§ **SET EXERCISE**: Reproduce this listing in full.

────────────────────────────────────────

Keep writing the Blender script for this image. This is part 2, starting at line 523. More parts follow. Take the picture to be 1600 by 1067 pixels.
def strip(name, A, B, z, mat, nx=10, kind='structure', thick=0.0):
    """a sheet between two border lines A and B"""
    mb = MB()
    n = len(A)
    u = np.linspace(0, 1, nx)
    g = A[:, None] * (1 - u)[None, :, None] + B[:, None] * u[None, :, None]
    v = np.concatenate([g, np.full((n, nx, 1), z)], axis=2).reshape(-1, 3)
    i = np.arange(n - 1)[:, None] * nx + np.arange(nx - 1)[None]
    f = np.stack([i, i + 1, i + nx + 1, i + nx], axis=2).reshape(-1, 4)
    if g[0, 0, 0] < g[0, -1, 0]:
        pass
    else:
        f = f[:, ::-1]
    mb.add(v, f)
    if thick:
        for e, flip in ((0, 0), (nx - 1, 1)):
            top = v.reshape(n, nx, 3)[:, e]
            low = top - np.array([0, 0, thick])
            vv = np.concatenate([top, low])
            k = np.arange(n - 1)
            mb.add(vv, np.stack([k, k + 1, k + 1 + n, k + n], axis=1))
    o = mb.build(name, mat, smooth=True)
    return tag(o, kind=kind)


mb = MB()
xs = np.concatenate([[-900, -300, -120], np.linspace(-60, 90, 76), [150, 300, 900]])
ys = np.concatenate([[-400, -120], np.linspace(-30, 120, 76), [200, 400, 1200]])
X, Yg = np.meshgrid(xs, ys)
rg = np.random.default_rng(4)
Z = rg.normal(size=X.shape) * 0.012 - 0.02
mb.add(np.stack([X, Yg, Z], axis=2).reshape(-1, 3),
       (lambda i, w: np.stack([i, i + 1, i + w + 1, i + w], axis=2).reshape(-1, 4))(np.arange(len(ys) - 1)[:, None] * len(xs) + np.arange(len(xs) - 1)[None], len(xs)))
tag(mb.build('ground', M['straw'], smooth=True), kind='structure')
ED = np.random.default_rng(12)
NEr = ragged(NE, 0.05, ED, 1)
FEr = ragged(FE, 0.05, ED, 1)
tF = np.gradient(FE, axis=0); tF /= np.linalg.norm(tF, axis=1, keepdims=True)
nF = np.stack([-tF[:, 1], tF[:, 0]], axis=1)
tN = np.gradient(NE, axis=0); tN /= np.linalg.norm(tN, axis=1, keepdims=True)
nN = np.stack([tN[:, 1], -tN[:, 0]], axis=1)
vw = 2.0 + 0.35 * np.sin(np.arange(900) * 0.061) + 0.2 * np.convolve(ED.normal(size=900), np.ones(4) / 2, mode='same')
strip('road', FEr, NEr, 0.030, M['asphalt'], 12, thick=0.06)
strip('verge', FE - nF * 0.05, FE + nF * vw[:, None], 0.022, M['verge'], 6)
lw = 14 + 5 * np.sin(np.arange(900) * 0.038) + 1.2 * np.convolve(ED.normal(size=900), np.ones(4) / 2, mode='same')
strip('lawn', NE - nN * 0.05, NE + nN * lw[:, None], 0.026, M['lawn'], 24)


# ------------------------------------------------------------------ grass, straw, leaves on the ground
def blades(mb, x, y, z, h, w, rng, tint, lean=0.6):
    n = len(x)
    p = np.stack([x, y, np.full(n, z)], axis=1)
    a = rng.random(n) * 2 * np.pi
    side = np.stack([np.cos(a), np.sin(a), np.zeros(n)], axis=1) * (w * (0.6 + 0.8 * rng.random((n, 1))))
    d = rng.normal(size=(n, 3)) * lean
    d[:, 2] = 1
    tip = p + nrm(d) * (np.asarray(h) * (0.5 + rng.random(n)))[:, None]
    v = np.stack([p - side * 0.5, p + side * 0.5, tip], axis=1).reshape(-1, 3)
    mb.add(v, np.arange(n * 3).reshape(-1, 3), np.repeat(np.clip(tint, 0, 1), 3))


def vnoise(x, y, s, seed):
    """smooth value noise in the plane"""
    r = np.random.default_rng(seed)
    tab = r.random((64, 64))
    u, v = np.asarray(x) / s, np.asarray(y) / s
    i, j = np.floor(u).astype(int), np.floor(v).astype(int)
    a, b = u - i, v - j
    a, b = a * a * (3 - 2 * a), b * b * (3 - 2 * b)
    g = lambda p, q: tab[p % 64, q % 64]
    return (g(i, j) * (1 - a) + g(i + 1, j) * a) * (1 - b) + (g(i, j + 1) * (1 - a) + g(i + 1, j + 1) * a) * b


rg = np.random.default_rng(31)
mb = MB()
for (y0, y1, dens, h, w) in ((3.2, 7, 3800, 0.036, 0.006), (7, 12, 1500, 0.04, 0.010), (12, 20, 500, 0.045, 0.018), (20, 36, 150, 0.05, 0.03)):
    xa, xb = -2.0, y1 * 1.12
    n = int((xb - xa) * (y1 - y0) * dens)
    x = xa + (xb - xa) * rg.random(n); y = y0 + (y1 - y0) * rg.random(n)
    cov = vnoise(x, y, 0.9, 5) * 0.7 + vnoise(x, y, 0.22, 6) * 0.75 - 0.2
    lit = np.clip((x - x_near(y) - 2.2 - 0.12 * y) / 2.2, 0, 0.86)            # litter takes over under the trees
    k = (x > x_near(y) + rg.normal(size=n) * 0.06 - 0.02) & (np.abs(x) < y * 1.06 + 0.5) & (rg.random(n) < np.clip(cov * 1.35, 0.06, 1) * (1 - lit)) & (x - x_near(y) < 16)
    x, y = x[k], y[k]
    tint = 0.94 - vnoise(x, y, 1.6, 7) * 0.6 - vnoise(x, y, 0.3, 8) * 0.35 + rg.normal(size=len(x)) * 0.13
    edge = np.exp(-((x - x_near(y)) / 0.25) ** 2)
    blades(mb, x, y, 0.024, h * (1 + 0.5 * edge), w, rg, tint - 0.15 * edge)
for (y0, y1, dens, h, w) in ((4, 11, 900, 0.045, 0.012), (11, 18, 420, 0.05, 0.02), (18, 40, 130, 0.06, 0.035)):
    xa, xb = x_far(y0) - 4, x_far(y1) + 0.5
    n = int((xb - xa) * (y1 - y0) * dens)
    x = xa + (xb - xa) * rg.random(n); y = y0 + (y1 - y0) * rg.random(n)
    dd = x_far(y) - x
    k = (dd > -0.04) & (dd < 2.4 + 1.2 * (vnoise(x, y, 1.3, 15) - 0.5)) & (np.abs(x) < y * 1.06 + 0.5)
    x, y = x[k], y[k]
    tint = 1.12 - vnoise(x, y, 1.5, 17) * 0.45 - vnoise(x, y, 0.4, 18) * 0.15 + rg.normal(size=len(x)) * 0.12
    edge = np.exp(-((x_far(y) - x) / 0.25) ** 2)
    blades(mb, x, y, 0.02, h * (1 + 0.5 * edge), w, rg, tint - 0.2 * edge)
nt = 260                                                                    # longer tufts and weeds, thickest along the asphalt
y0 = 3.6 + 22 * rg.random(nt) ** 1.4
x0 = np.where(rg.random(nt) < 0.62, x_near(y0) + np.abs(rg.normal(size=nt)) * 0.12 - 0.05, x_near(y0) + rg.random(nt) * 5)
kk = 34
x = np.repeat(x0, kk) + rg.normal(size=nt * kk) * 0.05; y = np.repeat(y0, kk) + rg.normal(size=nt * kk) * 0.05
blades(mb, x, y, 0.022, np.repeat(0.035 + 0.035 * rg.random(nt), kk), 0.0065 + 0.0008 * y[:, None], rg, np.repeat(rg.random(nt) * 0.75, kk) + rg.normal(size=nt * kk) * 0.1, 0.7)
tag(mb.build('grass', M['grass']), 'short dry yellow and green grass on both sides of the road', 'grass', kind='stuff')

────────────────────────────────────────

§ **ANSWER**:
Keep writing the Blender script for this image. This is part 2, starting at line 523. More parts follow. Take the picture to be 1600 by 1067 pixels.
def strip(name, A, B, z, mat, nx=10, kind='structure', thick=0.0):
    """a sheet between two border lines A and B"""
    mb = MB()
    n = len(A)
    u = np.linspace(0, 1, nx)
    g = A[:, None] * (1 - u)[None, :, None] + B[:, None] * u[None, :, None]
    v = np.concatenate([g, np.full((n, nx, 1), z)], axis=2).reshape(-1, 3)
    i = np.arange(n - 1)[:, None] * nx + np.arange(nx - 1)[None]
    f = np.stack([i, i + 1, i + nx + 1, i + nx], axis=2).reshape(-1, 4)
    if g[0, 0, 0] < g[0, -1, 0]:
        pass
    else:
        f = f[:, ::-1]
    mb.add(v, f)
    if thick:
        for e, flip in ((0, 0), (nx - 1, 1)):
            top = v.reshape(n, nx, 3)[:, e]
            low = top - np.array([0, 0, thick])
            vv = np.concatenate([top, low])
            k = np.arange(n - 1)
            mb.add(vv, np.stack([k, k + 1, k + 1 + n, k + n], axis=1))
    o = mb.build(name, mat, smooth=True)
    return tag(o, kind=kind)


mb = MB()
xs = np.concatenate([[-900, -300, -120], np.linspace(-60, 90, 76), [150, 300, 900]])
ys = np.concatenate([[-400, -120], np.linspace(-30, 120, 76), [200, 400, 1200]])
X, Yg = np.meshgrid(xs, ys)
rg = np.random.default_rng(4)
Z = rg.normal(size=X.shape) * 0.012 - 0.02
mb.add(np.stack([X, Yg, Z], axis=2).reshape(-1, 3),
       (lambda i, w: np.stack([i, i + 1, i + w + 1, i + w], axis=2).reshape(-1, 4))(np.arange(len(ys) - 1)[:, None] * len(xs) + np.arange(len(xs) - 1)[None], len(xs)))
tag(mb.build('ground', M['straw'], smooth=True), kind='structure')
ED = np.random.default_rng(12)
NEr = ragged(NE, 0.05, ED, 1)
FEr = ragged(FE, 0.05, ED, 1)
tF = np.gradient(FE, axis=0); tF /= np.linalg.norm(tF, axis=1, keepdims=True)
nF = np.stack([-tF[:, 1], tF[:, 0]], axis=1)
tN = np.gradient(NE, axis=0); tN /= np.linalg.norm(tN, axis=1, keepdims=True)
nN = np.stack([tN[:, 1], -tN[:, 0]], axis=1)
vw = 2.0 + 0.35 * np.sin(np.arange(900) * 0.061) + 0.2 * np.convolve(ED.normal(size=900), np.ones(4) / 2, mode='same')
strip('road', FEr, NEr, 0.030, M['asphalt'], 12, thick=0.06)
strip('verge', FE - nF * 0.05, FE + nF * vw[:, None], 0.022, M['verge'], 6)
lw = 14 + 5 * np.sin(np.arange(900) * 0.038) + 1.2 * np.convolve(ED.normal(size=900), np.ones(4) / 2, mode='same')
strip('lawn', NE - nN * 0.05, NE + nN * lw[:, None], 0.026, M['lawn'], 24)


# ------------------------------------------------------------------ grass, straw, leaves on the ground
def blades(mb, x, y, z, h, w, rng, tint, lean=0.6):
    n = len(x)
    p = np.stack([x, y, np.full(n, z)], axis=1)
    a = rng.random(n) * 2 * np.pi
    side = np.stack([np.cos(a), np.sin(a), np.zeros(n)], axis=1) * (w * (0.6 + 0.8 * rng.random((n, 1))))
    d = rng.normal(size=(n, 3)) * lean
    d[:, 2] = 1
    tip = p + nrm(d) * (np.asarray(h) * (0.5 + rng.random(n)))[:, None]
    v = np.stack([p - side * 0.5, p + side * 0.5, tip], axis=1).reshape(-1, 3)
    mb.add(v, np.arange(n * 3).reshape(-1, 3), np.repeat(np.clip(tint, 0, 1), 3))


def vnoise(x, y, s, seed):
    """smooth value noise in the plane"""
    r = np.random.default_rng(seed)
    tab = r.random((64, 64))
    u, v = np.asarray(x) / s, np.asarray(y) / s
    i, j = np.floor(u).astype(int), np.floor(v).astype(int)
    a, b = u - i, v - j
    a, b = a * a * (3 - 2 * a), b * b * (3 - 2 * b)
    g = lambda p, q: tab[p % 64, q % 64]
    return (g(i, j) * (1 - a) + g(i + 1, j) * a) * (1 - b) + (g(i, j + 1) * (1 - a) + g(i + 1, j + 1) * a) * b


rg = np.random.default_rng(31)
mb = MB()
for (y0, y1, dens, h, w) in ((3.2, 7, 3800, 0.036, 0.006), (7, 12, 1500, 0.04, 0.010), (12, 20, 500, 0.045, 0.018), (20, 36, 150, 0.05, 0.03)):
    xa, xb = -2.0, y1 * 1.12
    n = int((xb - xa) * (y1 - y0) * dens)
    x = xa + (xb - xa) * rg.random(n); y = y0 + (y1 - y0) * rg.random(n)
    cov = vnoise(x, y, 0.9, 5) * 0.7 + vnoise(x, y, 0.22, 6) * 0.75 - 0.2
    lit = np.clip((x - x_near(y) - 2.2 - 0.12 * y) / 2.2, 0, 0.86)            # litter takes over under the trees
    k = (x > x_near(y) + rg.normal(size=n) * 0.06 - 0.02) & (np.abs(x) < y * 1.06 + 0.5) & (rg.random(n) < np.clip(cov * 1.35, 0.06, 1) * (1 - lit)) & (x - x_near(y) < 16)
    x, y = x[k], y[k]
    tint = 0.94 - vnoise(x, y, 1.6, 7) * 0.6 - vnoise(x, y, 0.3, 8) * 0.35 + rg.normal(size=len(x)) * 0.13
    edge = np.exp(-((x - x_near(y)) / 0.25) ** 2)
    blades(mb, x, y, 0.024, h * (1 + 0.5 * edge), w, rg, tint - 0.15 * edge)
for (y0, y1, dens, h, w) in ((4, 11, 900, 0.045, 0.012), (11, 18, 420, 0.05, 0.02), (18, 40, 130, 0.06, 0.035)):
    xa, xb = x_far(y0) - 4, x_far(y1) + 0.5
    n = int((xb - xa) * (y1 - y0) * dens)
    x = xa + (xb - xa) * rg.random(n); y = y0 + (y1 - y0) * rg.random(n)
    dd = x_far(y) - x
    k = (dd > -0.04) & (dd < 2.4 + 1.2 * (vnoise(x, y, 1.3, 15) - 0.5)) & (np.abs(x) < y * 1.06 + 0.5)
    x, y = x[k], y[k]
    tint = 1.12 - vnoise(x, y, 1.5, 17) * 0.45 - vnoise(x, y, 0.4, 18) * 0.15 + rg.normal(size=len(x)) * 0.12
    edge = np.exp(-((x_far(y) - x) / 0.25) ** 2)
    blades(mb, x, y, 0.02, h * (1 + 0.5 * edge), w, rg, tint - 0.2 * edge)
nt = 260                                                                    # longer tufts and weeds, thickest along the asphalt
y0 = 3.6 + 22 * rg.random(nt) ** 1.4
x0 = np.where(rg.random(nt) < 0.62, x_near(y0) + np.abs(rg.normal(size=nt)) * 0.12 - 0.05, x_near(y0) + rg.random(nt) * 5)
kk = 34
x = np.repeat(x0, kk) + rg.normal(size=nt * kk) * 0.05; y = np.repeat(y0, kk) + rg.normal(size=nt * kk) * 0.05
blades(mb, x, y, 0.022, np.repeat(0.035 + 0.035 * rg.random(nt), kk), 0.0065 + 0.0008 * y[:, None], rg, np.repeat(rg.random(nt) * 0.75, kk) + rg.normal(size=nt * kk) * 0.1, 0.7)
tag(mb.build('grass', M['grass']), 'short dry yellow and green grass on both sides of the road', 'grass', kind='stuff')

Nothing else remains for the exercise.